Robbery, Not Anti-Semitism, Motive for Attack on Venezuelan Synagogue

Following a weeklong investigation of the burglary and vandalizing of a prominent Caracas synagogue, Venezuelan authorities have arrested eleven suspects whose motive appears to have been robbery, Interior and Justice Minister Tarek El-Aissami announced Monday.
One of the eleven arrested suspects in the synagogue attack being transported to court. (Globovision)

Mérida, February 10th 2009 (Venezuelanalysis.com)– Following a weeklong investigation of the burglary and vandalizing of a prominent Caracas synagogue, Venezuelan authorities have arrested eleven suspects, including a rabbi’s bodyguard who planned the crime, and a security guard who assisted the break in, Venezuelan Interior and Justice Minister Tarek El-Aissami announced Monday.

The attack on the synagogue occurred in the early morning of January 31st. Burglars tampered with security cameras, stole property, defaced sacred items including the Torah, and spray-painted the walls with anti-Semitic and anti-Israeli phrases.

A confession by security guard Víctor Escalona revealed that a personal struggle over money was the motive of the crime. Edgar Cordero, a Caracas police officer and bodyguard of Rabbi Isaac Cohen had been denied a loan by the rabbi, so he planned to rob money from the synagogue’s coffers, and approached Escalona for assistance, according to investigators from the from Venezuela’s national Criminal, Penal, and Scientific Investigations Unit (CICPC).

El Aissami said anti-Semitism was not the motive, but rather a tactic used for two purposes, “First, to weaken the investigation, and second, to direct the blame toward the national government.”

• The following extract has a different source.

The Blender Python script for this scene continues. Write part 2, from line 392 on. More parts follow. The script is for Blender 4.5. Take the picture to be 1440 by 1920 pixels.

El Aissami also detailed other evidence gathered during the investigation that implicated the security guard Escalona. “We observe that the fence was cut from the inside out and there is no evidence that would demonstrate that it was climbed or broken into from the outside,” said the minister, pointing to photos of the scene of the crime.

“Another thing we found was that the security guard [Escalona] declared he had been tied up and did not see anything, but we discovered that at one o’clock in the morning he sent a text message to the rabbi’s bodyguard [Cordero],” and had been separated from other security guards who were tied up, El-Aissami reported.

Escalona’s testimony led CICPC authorities to arrest a total of six metropolitan police officers, four civilians, and an investigator from the CICPC homicide department who were involved in the burglary, according to El-Aissami.    

The minister said the investigation has not concluded, and that arrest warrants have been issued for four more suspects who, according to fingerprints and footprints scanned by CICPC forensic experts, are suspected to have painted the anti-Semitic phrases on the walls of the synagogue.  

The results of the investigation so far negate accusations by government adversaries and opposition-aligned private media over the past week that the government inspired the attack, said El-Aissami.

The United Socialist Party of Venezuela (PSUV) congratulated the CICPC investigators Monday and denounced the private media and opposition leaders for using the synagogue attack as an electoral strategy against a proposed constitutional amendment that Venezuelans will vote on February 15th.

“We want to endorse these actions by the police, which have permitted the detention of the alleged culprits of this vandalism that the Bolivarian Revolution rejected from the beginning,” said PSUV leader Vanessa Davies in a televised address. “We want to condemn these parts of the opposition that immediately blamed the National Government.”

“They said that in Venezuela there was a government that persecuted citizens for their political or religious position,” Davies continued. “The Bolivarian revolution has demonstrated that in this country nobody is persecuted for their religious position. It would be wrong for the revolutionaries, who have been rounded up and persecuted in the past… to be the people who round up and persecute.”

Government officials, including President Hugo Chávez, have repeatedly condemned the synagogue attack and met with leaders of the Venezuelan Jewish community to express their rejection of the attack and to discuss how to improve relations.

Last Friday, Foreign Relations Minister Nicolás Maduro met with the general secretary of the World Jewish Congress, Michael Schneider, and the president of the Latin American Jewish Congress, Jack Terpins.  

In an interview with the private television channel Venevisión on Monday, Chávez said the result of the investigation is “a message to the Jewish family, which lives with us and is part of the great Venezuelan family… the Chávez government is not anti-Semitic.” The president also expressed his regret that corrupt Caracas police had been involved in the attack on the synagogue.